After taking priest's orders Erasmus went to Paris, where he studied at the Collège Montaigu. He resided there until 1498, gaining a livelihood by teaching. Among his pupils was Lord Mountjoy, on whose invitation probably Erasmus made his first visit to England in 1498. He lived chiefly at Oxford, making the acquaintance of John Colet and Thomas More.

In 1500 he was again in France, living for the next six years mainly at Paris. During this period he wrote the Adagia (Paris, 1500) and the Enchiridion Militis Christiani (Antwerp, 1503). After a short visit to England, in 1506 Erasmus carried out a long-desired journey to Italy, staying chiefly at Padua as tutor to Alexander Stewart, Archbishop of St. Andrews, and Venice, collaborating to the publishing house of Aldo Manuzio. His visit closed with a short stay in Rome.

In 1509 the accession of Henry VIII and the invitation of Lord Mountjoy induced Erasmus once more to settle in England. In this period he wrote the famous Encomium Moriae (first published at Strasbourg or Paris in 1511) and resided mainly at Cambridge, where he was appointed Margaret professor of Divinity and professor of Greek.

After 1514 he lived alternatively in Basel and England, and from 1517 to 1521 at Louvain. In 1516 at Basel appeared the first edition of the Colloquia, usually regarded as his masterpiece, and the first edition of his annotated New Testament. After the explosion of Lutheran revolution, he found himself in the most embarrassing position, assailed on the one side by the Catholic who considered him as the cause of all the new troubles, and criticized on the other side by the Lutherans who accused him for his cowardice and inconsistency in refusing to follow up his opinions to their legitimate conclusions.

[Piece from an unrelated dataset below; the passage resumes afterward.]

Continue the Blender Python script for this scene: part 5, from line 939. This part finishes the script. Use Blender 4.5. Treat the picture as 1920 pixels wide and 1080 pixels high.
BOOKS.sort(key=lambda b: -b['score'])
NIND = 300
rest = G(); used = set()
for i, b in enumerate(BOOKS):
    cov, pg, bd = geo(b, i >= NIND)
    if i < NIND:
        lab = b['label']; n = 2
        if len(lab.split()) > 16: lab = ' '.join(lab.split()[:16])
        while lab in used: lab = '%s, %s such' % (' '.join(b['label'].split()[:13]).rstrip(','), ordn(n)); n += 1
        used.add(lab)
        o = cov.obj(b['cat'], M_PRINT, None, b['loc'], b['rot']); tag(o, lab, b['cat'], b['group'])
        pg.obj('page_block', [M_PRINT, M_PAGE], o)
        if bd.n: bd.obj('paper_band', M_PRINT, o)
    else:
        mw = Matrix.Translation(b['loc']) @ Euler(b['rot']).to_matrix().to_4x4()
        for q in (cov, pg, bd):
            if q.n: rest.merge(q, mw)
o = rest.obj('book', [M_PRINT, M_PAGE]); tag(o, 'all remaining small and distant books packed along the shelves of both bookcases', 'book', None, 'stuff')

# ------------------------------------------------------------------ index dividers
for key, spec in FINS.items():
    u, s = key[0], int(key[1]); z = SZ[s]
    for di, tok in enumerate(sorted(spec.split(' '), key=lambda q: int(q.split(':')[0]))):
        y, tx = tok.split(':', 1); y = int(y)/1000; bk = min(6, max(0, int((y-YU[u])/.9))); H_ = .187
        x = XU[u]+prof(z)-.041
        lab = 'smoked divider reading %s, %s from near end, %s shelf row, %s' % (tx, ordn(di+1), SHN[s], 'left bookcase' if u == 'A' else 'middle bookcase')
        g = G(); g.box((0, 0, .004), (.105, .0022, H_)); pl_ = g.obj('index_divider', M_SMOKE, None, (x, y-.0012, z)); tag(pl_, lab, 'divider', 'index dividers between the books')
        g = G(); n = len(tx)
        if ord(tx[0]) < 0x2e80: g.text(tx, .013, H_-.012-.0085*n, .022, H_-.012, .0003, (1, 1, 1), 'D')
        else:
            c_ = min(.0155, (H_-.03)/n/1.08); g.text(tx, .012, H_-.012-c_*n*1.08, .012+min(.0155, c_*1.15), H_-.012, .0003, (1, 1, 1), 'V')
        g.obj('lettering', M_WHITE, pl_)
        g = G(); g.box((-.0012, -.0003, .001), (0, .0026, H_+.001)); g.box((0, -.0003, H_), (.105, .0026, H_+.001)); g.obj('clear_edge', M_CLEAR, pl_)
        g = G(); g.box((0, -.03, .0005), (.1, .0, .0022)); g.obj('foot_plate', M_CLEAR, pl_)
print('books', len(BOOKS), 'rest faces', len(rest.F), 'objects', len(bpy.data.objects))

In 1521 he left Louvain, where the champions of the old faith had made his stay unendurable and, with the exception of six years in Freiburg, he spent the rest of his life at Basel. In those years he continued publishing a long succession of classical and patristic writers, as well as new augmented and corrected editions of his main works, especially the Adagia, the Colloquia and his epistolary. At the same time he was engaged in continual controversies, on the one side with Protestants thinkers like Ulrich von Hutten and Martin Luther, with whom he exchanged a series of pamphlets about the free will (starting with Erasmus' De Libero Arbitrio, Antwerp, 1524), on the other side with the Catholic theologians of the Sorbonne.

With the publication of the dialogue Ciceronianus (Basel, 1528), he then ruined some old friendships, like that with Guillaume Budé, and raised against himself new adversaries, those humanists, namely, who he accused to set style above matter. Nevertheless during his last years Erasmus enjoyed great fame and consideration all over Europe. He died at Basel on July 12, 1536 and was buried there in the cathedral (cf. C. Augustijn, Erasmus: His Life, Works, and Influence, Toronto, 1991; J. McConica, Erasmus, Oxford, 1991; and L.-E. Halkin, Erasmus: A Critical Biography, Oxford, 1993).